The solution was to develop an initial introduction to the course material online followed by a synopsis of each unit of learning into a guide distributed well ahead of the onsite lab experience. After each ‘chapter’ in the Learner’s Guide, a short check for understanding would be completed and forwarded to the facilitator. He would then review the responses, see the areas where there was most confusion, and later start the lab session with remediation of those areas. Only then would he begin to deliver the lab (software application) experiences.

The Instructor’s Manual would provide all the labs, screens, teaching scripts and software application directions. Each individual operation would be shared with the engineers in sequence after an explanation of where this experience aligned with content in the Learner’s Guide.
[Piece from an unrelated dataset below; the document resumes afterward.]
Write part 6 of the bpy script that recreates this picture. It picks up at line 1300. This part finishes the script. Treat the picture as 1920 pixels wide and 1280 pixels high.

Application operations would be selected to include those that posed the most challenges; others would be worked up by engineers on their own time, during or post training with an open invitation to query other participants or the facilitator. In total the amount of lab time would be reduced, learners would have all their deficits resolved during the remediation period and the need to explore over 700 potential individual application operations in the lab unnecessary.

Using pre-instruction, passing responsibility to learners to be ready for the lab, allowing the facilitator to quickly resolve areas of confusion and finally engage learners in the lab with the most critical and challenging aspects of the application made better use of time and left engineers with a sense of community and competence.

Going back and reviewing the way engineers prefer to learn you can see that in online or facilitated instructional design, awareness of their particular personality traits can be mitigated. Better yet—if you are able to design learning with their considerations in mind, engineers, though always a tough crowd, can be reached and taught in an effective way and one where their opinion of the education experience will more than likely be positive.